In a shorter section on the Oedipus at Colonus Meinel argues that notions of pure/impure more or less fall short in the face of the enormity that is Oedipus. He is perhaps beyond ritual categories; ultimately his status relative to the city of Athens is as indeterminate as his ritual status. Vague too is the force of pollution in the instance of his contact with Theseus. Meinel suggests that Oedipus is truly “liminal” in the sense that he occupies a threshold between different spheres of reality: pure and polluted, the sacred space and the profane ground.
The last play discussed in the book is Ion, in which Meinel once again considers together the purities of ritual and ethnic statuses. Given Apollo’s “absent presence” and problematic dealings with Creusa in the past, Ion seems to suggest that the god’s vaunted purity is to be seen a superficial construct. As with Iphigeneia in Tauris, this is an interesting suggestion.

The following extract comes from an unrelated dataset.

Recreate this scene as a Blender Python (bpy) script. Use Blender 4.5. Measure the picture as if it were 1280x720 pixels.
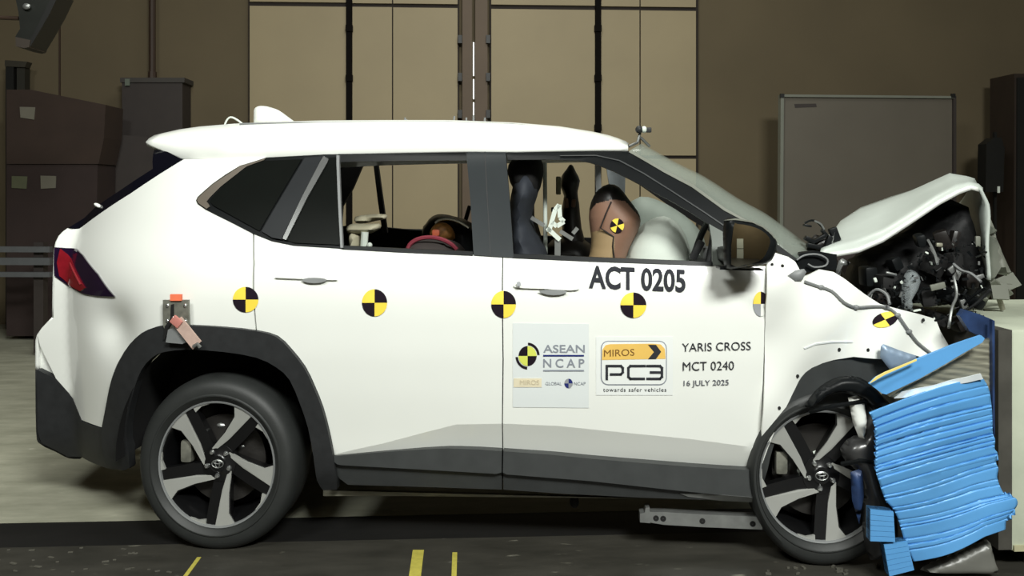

In sum, Meinel manages to extend some rather well established lines of argument in a number of interconnected ways. The book is at its best when focused upon Iphigeneia in Tauris, where pollution is manifestly a much- manipulated construct (at least in part); less convincing and less thorough are its attempts to make ontological equivalences in other areas (e.g. ethnic and ritual purity; sacred and secular; mortal and divine causation).
Notes
1. Goldhill, Simon, Reading Greek Tragedy (Cambridge: Cambridge University Press, 1986) is cited over a dozen times in the first section of the chapter.
2. For the opposite view of the matter, see Widzisz, Marcel, Chronos on the Threshold: Time, Ritual, and Agency in the Oresteia (Lanham, MD: Lexington Books, 2012), pp. 192–7.
3.Wright, Matthew, Euripides’ Escape Tragedies (Oxford: Oxford University Press, 2005), p. 156: “a type of discourse which arises when mythical characters . . . are made to talk about themselves and their own myths . . . in a self-conscious manner; . . . it is a discourse designed to emphasize the fictionality of myth.”